I agree totally, just don't let my wife know I said that...hahaha!


Randy S said...

Definitely not alone. So glad to know that I'M not alone here.

Sean said...

Hi, I'm Sean, and I hate the telephone. I'm an antisocial asshole.

Mark said...

I'm thinking about nails and a hammer. :)

Chris in SE TX said...

Damn, I hope I'm NOT A GIRL!!!!

... (quick look inside pants) ...

THANK GOD, still a guy! (don't EVEN ask me to check if I'm gay; I don't know what that test would be, but I'm pretty sure I don't want to take it!)

Seriously, for me it depends on what I'm doing. I don't like being interrupted by a phone. Many times I will not answer it. But I've been known to initiate a call and spend over 60 minutes talking to a friend, sister, dad, whatever....

(oh, yeah, I forgot: I DO like it when my wife calls me to tell me she loves me or misses me while at work) Do I need to turn in my equipment now?

Strings said...

Well... there are folks i don't mind talking to on the phone for a fair stretch. Mostly, they're people I don't get to see that often. Or, I might call someone to talk if I'm stuck driving long distance (and need somebody to keep me awake)...

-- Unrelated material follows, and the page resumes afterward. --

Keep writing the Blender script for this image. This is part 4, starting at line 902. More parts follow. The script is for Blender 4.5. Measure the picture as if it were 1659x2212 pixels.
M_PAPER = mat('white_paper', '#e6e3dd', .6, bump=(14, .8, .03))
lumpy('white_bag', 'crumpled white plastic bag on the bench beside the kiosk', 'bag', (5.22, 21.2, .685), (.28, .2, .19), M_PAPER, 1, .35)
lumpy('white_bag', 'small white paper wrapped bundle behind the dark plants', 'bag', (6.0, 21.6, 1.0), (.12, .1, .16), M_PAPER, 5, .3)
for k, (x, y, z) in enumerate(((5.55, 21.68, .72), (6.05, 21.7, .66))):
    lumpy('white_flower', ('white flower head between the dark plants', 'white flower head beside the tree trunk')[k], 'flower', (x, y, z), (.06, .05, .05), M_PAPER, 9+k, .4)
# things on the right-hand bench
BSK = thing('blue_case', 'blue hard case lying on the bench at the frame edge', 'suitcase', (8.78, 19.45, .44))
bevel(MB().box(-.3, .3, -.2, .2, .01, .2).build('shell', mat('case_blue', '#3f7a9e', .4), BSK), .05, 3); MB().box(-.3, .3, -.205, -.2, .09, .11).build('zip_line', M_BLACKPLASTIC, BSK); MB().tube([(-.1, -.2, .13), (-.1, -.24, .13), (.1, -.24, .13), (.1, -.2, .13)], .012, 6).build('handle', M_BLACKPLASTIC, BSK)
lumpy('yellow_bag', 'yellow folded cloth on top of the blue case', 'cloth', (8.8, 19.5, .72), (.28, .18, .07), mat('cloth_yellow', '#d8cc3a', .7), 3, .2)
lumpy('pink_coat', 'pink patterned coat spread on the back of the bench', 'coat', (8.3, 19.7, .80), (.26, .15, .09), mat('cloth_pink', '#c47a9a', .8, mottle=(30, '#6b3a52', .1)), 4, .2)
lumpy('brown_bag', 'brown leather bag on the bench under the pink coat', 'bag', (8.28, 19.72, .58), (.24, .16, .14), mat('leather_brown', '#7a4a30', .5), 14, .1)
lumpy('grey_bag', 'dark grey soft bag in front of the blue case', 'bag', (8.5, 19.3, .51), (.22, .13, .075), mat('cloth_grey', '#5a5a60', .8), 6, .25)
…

Spoon used to pull one that drove me nuts: she'd have me call her every night, we'd exchange whatever news there was (I was working out of town at the time), then there'd be silence. But when I'd try to hang up, she'd insist on staying on the phone: she just wanted to have my attention. She doesn't do that very often anymore, but ye gawds was it irritating!